原始定款をもつて取締役と決定された者を解任するには、定款変更の手続をもつてするを要するという説と、通常の取締役解任の手続をもつてなし得るとの説とがある。

当裁判所はつぎの理由によつて、両説の中後説をもつて正当と解する。すなわち、(1) 定款に取締役の任期の定めがあるときは、任期の満了とともにその取締役は資格を失い、会社は後任取締役を選任しうべく、この場合も反対説は定款変更の手続がなされないかぎり、その取締役は取締役たる地位を失わないと解するであろうが、かくては取締役の任期を定めること自体が無価値であり、反対説の結論には合理的根拠がない。(2)有限会社法第三一条の三の規定による取締役解任の訴につき、原告勝訴の判決が確定したときは、(この判決は一般に取締役解任決議と同等の効力があると解されている)定款変更の手続の有無にかかわらず、その取締役は解任されたと解すべきである。反対説からはこの場合も定款変更の手続がとられないかぎり、解任の効果を生じないと解するの外はないであろうが、かように解するのは右第三一条の三の規定を無視するものである。(3) 会社合併を例にとれば、合併の場合存続会社については法律上定款の記載事項が変更されることになるが、それは定款変更でなく、合併に伴う現象である。すなわち定款の文言は定款変更の手続によらないで、実質的に変更され得ることがあるのである。これと等しく、取締役の任期の終了解任判決の確定、解任決議により定款に定められた取締役はその地位を失うことになるが、それは任期の終了、解任判決の確定、解任決議に伴う現象として、定款記載の取締役は、別に定款変更の手続によらないで、実質的に資格を失うと解して支障がない。(4) 取締役を定めた原始定款の規定は他に特別の定款の規定がないかぎり、定款の同体的構成部分ではなく、たんに定款の作成に当つて将来の社員たるべき者により設立中の会社の名においてなされた取締役の選任を示すに過ぎず、ことに有限会社法第三二条が商法第二五七条第一項を準用しながら同条第二項を準用していないこと及び有限会社法第三八条の二の法意並びに前陳(1) ないし(3) の説示に鑑みると、たとえ控訴人主張のように控訴人が社員総会の特別決議をもつて取締役に選任され、その旨定款に記載されたとしても、控訴人を解任するについて定款変更の手続を要しないと解するのが相当である。控訴人主張のように有限会社が人的会社であること、有限会社法第一一条の規定が有限会社の組織の簡易性と人的会社的契機を示すものであるということは以上の解釈の妨げとなるものではない。(独逸有限責任会社法第六条、第三八条の解釈として、原始定款をもつて業務執行者を定めた場合でも、定款に別段の定めがないかぎり、第三八条第一項に従い何時でも解任しうべく、業務執行者を定めた定款の規定は、定款の構成部分ではなく、たんに定款の作成に当つてなされた業務執行者の選任に過ぎないと解されている。)これに反する控訴人の法律上の主張は採用しがたい。

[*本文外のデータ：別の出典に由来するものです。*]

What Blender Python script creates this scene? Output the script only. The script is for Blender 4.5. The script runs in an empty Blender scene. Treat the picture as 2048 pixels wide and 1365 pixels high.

四、以上の認定説示により明らかなように、控訴人を解任し、被控訴人を会社の取締役に選任した本件総会の決議はなんら不存在、不適法ないし違法のかしあるものではないので、控訴人の本件仮処分申請はその余の争点について判断するまでもなく、失当であつて排斥を免れない。

されば右仮処分申請を認容し、控訴人から会社に対する本件総会決議取消訴訟の判決に至るまで被控訴人の会社取締役の職務執行を禁止し、その期間中浦田誠道を取締役の職務執行代行者に選任した原審の仮処分決定は不当であるから、この決定を取り消し控訴人の仮処分申請を却下した原判決は相当で、控訴は理由がない。

よつて民事訴訟法第三八四条第九五条第八九条を適用し、主文のとおり判決する。